日本の知財立国とは~音楽で外貨を稼いでこられるか~(7)

日本の知財立国とは~音楽で外貨を稼いでこられるか~(7)

一旦日本の音楽が世界に活躍の場を見いだせれば、あとは如何にマネタイズを最大化するか、が焦点になります。日本で音楽活動をしているアーティストやクリエーターたちは(そしてそれを支える音楽産業も)、ビジネスとして音楽を商品にしているという事実を持って、その音楽には”適正な価格”がつけられ、それを購入した人は”適切に”代金を払ってくれると考えていますが、実はそれは日本国内での常識でしかなく、一歩海外に出てしまうと全く違う対応をしなくてはならなくなります。

すなわち、自分たちの音楽に適正な価格をつける努力(つまり営業努力)をし、売れたら売れたでちゃんと代金を払ってもらえるようにフォロー(つまり代金回収の努力)をしなくてはなりません。払われるべきお金が払われるのが常識、と安心していると何も手に入れることができません。

特にインターネットの世界では、日本発で音楽を世界に紹介することも簡単にできるようになった半面、払われるべきお金が本当に払われているのかを確かめることが難しくなっています。日本の音楽がインターネットを介して世界に受け入れられるように努力をすればするほど、お金の回収にも注意を払わなくては意味がありません。しかし、どうやら日本の音楽産業はそこのところを疎かにして、結果的に大した収入にならなかった、と海外展開をあきらめてしまっていたという過去があります。
そこで、今からは売り出しと回収を1セットと考え、回収はその道のプロに任せる、という考えが大切です。
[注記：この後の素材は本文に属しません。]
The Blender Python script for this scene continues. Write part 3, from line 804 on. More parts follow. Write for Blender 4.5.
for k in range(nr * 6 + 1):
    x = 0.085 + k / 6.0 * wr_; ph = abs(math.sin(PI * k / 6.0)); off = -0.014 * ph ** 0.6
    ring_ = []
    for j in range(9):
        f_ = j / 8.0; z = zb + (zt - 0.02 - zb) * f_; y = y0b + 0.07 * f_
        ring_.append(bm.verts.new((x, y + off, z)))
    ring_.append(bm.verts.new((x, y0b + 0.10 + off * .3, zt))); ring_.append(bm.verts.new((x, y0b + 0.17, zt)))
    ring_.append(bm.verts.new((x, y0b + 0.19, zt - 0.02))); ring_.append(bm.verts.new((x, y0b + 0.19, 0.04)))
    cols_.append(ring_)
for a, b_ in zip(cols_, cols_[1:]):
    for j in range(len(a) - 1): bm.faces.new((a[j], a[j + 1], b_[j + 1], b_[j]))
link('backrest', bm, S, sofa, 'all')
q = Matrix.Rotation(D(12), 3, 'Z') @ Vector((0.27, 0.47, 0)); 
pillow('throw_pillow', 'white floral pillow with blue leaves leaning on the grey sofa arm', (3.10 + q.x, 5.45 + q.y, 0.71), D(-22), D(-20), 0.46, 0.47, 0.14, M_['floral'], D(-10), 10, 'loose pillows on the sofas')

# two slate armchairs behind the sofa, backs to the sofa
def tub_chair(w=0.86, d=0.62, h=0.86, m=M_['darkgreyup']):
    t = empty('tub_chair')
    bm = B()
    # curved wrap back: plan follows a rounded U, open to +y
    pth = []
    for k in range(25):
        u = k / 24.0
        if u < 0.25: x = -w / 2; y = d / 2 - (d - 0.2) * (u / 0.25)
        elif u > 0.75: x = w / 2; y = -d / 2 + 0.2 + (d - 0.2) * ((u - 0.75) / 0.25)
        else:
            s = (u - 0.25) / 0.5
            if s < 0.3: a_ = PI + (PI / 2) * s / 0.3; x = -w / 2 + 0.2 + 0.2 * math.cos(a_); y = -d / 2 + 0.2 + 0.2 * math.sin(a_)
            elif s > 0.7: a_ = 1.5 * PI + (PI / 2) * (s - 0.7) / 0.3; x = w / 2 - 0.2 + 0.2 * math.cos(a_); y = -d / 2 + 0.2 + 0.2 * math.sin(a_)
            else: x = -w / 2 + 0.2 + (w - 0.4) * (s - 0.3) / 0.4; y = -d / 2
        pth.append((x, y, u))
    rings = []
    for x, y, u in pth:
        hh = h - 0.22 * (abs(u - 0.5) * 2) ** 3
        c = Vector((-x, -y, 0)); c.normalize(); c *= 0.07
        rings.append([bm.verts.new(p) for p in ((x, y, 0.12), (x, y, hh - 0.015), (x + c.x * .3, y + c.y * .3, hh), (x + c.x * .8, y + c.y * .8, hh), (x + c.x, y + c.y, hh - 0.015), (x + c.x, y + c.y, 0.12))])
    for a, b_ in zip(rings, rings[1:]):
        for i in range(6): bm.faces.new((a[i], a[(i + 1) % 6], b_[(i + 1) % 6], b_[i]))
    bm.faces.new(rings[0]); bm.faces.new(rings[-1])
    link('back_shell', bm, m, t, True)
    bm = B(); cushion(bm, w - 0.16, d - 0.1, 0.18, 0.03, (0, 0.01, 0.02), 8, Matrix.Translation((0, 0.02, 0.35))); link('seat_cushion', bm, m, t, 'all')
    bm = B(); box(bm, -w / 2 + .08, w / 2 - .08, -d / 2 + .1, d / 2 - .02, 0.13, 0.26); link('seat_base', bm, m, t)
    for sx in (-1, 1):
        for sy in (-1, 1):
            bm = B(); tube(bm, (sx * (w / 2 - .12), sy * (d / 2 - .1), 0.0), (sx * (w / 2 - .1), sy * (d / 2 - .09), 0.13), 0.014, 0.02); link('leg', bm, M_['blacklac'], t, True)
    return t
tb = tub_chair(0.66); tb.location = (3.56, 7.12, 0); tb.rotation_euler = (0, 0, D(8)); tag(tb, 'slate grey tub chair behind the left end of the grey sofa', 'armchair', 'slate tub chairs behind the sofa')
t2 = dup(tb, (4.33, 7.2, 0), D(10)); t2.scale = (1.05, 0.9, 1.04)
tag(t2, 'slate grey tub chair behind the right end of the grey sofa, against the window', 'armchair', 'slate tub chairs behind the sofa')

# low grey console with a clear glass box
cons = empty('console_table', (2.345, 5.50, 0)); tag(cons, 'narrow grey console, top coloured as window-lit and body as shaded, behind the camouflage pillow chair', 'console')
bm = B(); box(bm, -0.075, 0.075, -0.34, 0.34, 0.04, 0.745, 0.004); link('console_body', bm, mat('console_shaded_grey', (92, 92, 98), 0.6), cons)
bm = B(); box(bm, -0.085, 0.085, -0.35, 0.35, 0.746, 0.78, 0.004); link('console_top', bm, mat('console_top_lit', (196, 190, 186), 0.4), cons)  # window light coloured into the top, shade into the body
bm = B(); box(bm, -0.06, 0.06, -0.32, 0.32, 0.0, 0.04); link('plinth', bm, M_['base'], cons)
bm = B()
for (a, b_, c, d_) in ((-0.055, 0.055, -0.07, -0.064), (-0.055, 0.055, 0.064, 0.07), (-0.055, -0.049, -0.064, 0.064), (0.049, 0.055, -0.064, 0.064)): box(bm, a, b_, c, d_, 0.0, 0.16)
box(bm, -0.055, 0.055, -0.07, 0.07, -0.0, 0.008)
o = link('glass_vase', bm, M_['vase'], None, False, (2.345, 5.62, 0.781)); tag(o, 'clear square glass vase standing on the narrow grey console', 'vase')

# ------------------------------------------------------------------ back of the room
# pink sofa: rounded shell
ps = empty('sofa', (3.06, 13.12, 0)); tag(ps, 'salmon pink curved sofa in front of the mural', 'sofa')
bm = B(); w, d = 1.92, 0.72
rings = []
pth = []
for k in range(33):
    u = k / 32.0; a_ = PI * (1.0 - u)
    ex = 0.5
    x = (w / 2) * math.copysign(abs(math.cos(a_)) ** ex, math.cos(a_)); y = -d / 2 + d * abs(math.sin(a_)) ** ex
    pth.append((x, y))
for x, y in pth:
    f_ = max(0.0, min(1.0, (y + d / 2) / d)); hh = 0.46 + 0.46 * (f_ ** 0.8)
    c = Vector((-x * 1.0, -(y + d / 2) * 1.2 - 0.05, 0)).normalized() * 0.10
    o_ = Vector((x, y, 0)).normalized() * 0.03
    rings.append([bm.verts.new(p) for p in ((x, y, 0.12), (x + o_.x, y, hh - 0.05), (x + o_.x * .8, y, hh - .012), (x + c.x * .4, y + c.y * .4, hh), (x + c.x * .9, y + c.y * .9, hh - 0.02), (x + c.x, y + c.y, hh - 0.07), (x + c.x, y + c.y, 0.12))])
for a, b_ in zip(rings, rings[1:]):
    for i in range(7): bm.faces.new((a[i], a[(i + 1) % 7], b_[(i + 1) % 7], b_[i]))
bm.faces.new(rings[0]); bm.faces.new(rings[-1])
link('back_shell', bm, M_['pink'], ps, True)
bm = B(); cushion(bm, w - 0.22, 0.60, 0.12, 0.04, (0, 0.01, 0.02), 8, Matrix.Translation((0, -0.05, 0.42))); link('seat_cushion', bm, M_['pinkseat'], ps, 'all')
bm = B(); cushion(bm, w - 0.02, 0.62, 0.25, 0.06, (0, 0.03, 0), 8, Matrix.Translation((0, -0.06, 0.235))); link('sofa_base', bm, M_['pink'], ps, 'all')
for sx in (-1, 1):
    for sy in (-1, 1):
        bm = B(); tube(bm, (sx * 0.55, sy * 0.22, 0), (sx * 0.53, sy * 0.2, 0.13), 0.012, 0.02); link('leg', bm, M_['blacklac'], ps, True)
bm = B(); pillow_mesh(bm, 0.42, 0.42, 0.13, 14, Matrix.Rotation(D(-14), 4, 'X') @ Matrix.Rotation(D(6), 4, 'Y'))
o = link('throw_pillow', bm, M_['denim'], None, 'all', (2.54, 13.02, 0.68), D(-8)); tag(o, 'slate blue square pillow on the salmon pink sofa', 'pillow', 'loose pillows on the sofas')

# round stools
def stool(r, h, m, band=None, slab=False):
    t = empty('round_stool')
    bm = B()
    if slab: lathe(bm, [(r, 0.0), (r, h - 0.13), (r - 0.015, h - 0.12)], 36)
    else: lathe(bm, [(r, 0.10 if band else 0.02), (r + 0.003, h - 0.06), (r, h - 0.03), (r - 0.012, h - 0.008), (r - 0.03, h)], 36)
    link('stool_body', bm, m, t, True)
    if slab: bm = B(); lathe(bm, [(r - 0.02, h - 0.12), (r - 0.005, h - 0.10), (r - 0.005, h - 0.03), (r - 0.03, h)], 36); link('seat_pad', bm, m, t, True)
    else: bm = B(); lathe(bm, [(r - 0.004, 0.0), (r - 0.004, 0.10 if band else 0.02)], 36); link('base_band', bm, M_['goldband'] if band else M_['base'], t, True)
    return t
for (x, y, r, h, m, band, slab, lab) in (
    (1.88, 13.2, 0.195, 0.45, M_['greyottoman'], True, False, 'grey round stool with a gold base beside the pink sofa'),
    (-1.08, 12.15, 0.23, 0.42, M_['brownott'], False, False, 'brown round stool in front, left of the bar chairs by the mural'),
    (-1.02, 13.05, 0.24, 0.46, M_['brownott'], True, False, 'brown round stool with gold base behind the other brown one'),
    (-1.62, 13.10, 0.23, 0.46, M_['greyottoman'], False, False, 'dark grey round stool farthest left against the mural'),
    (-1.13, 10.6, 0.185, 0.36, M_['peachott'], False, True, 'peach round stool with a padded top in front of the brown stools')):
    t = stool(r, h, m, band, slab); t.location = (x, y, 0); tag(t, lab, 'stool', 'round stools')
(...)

日本の音楽産業が知らないうちに、世界には代理で価格改善の交渉をしてくれるサービスや、払われるべき金員を間違いなく回収してくれるサービスがすでに存在しています。私は現在そのようなサービスを日本の音楽業界に紹介し、大切な資産(音楽)がせっかく世界に受け入れられているのに取りこぼしがないように、と働きかけています。
2020年に開かれるの東京オリンピックのときにはいろいろな日本の曲が世界ヒットし、外貨をしっかりと稼いでこれる環境になっていることを祈りつつ、ひとまず本稿完了といたします。